BAFS placed critical importance on its organizational management that contributes to sustainable and continuing business growth; and one of the key factors is human resource, particularly at the management level. Thus, BAFS arranged to select and prepare successors in advance as follows:

  1. President

    As to the consideration and selection of a successor to its President, the Nominating and Corporate Governance Committee shall nominate and select both internal and external competent candidates by considering their specific skills and qualifications in various fields necessary for BAFS’s business, experience in energy business or related businesses, high leadership capacity, vision, and management knowledge and capabilities aligned with core values and beneficial to the business. BAFS hence indicated President’s their specific skills as shown below.

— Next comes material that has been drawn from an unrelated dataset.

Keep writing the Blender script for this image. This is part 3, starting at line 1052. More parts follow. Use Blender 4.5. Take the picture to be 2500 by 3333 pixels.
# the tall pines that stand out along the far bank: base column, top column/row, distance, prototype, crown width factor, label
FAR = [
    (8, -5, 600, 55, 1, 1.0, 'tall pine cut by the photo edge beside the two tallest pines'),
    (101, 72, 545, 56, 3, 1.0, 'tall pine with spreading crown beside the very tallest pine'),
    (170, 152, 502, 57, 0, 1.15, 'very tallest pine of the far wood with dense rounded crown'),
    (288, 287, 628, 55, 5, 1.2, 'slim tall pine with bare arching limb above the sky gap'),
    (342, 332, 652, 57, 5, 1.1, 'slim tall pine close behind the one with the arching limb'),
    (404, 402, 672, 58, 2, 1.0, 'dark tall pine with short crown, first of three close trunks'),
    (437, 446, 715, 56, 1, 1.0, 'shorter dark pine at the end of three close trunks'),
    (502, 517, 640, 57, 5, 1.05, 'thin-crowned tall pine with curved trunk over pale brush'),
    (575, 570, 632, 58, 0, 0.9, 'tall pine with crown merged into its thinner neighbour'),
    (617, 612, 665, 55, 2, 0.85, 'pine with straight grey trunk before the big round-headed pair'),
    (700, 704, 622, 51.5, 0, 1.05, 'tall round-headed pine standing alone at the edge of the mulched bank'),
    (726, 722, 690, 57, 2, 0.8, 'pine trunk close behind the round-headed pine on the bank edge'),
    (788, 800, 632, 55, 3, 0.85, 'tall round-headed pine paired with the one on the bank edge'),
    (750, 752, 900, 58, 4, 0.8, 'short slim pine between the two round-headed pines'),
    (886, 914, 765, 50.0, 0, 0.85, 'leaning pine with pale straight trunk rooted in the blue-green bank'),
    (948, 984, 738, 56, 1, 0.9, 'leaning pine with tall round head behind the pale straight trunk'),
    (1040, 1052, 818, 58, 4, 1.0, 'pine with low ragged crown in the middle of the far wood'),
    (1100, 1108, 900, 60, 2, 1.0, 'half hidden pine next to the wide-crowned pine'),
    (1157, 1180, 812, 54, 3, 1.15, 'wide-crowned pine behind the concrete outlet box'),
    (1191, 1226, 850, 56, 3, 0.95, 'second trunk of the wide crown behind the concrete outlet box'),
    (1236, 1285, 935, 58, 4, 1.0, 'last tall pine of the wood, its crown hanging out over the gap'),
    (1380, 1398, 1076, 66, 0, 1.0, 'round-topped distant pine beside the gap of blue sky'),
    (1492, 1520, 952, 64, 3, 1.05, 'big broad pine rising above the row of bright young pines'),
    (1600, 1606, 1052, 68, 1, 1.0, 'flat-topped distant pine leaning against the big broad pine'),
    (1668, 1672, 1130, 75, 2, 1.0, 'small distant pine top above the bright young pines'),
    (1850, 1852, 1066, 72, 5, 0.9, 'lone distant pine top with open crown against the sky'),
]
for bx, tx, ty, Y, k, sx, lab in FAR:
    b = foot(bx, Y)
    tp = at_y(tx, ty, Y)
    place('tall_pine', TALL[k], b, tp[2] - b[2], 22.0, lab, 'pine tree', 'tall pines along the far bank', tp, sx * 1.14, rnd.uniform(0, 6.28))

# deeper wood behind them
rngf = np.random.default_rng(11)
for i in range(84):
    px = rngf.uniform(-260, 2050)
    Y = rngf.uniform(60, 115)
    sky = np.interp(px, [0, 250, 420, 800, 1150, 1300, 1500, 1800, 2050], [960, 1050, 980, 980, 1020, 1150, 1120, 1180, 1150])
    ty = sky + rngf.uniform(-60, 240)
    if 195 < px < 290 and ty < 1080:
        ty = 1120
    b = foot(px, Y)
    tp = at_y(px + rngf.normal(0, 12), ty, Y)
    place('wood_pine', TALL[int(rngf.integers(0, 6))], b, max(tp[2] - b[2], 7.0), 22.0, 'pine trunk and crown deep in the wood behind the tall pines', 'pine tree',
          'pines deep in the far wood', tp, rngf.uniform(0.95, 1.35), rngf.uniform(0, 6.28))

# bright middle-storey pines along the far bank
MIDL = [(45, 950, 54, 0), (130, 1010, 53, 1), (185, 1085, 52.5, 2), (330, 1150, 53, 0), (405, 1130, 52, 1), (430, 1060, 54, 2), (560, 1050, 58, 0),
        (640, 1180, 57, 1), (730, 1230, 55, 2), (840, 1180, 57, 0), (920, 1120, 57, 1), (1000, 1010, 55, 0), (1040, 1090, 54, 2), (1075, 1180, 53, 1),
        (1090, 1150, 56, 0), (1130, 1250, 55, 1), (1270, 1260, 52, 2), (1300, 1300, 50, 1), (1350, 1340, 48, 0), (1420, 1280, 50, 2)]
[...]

    • Stakeholder relationship management
    • Connection leverage
    • Strategic foresight
    • Business and operation promotion, encouragement, and drive that emphasize initiatives and innovation in the organization
    • Values-based decision making and delegating skills
    • Persuasive communication
    • Negotiation
  2. Assistant Director/Deputy Director and Director

    In case of retirement of Assistant Director / Deputy Director and Director, BAFS shall nominate and select competent employees at department manager level by implementing the following procedures:

    • Evaluate the competency of qualified candidates;
    • Arrange professional tests including English proficiency, ability and aptitude, managerial thinking and vision communication, and interviews conducted by the candidate screening committee comprising senior executives;
    • Set up an executive development plan for the chosen executives to ensure their preparedness for the vacant positions; and
    • Specify a probation period upon taking the positions and systematically conduct performance assessments by means of the KPIs upon the completion of probation period.

The succession planning is a process to prepare potential personnel with outstanding performance for management positions to replace the existing ones continuously and support new positions in order to ensure consistency with the organizational directions and becoming part of sustainable good corporate governance.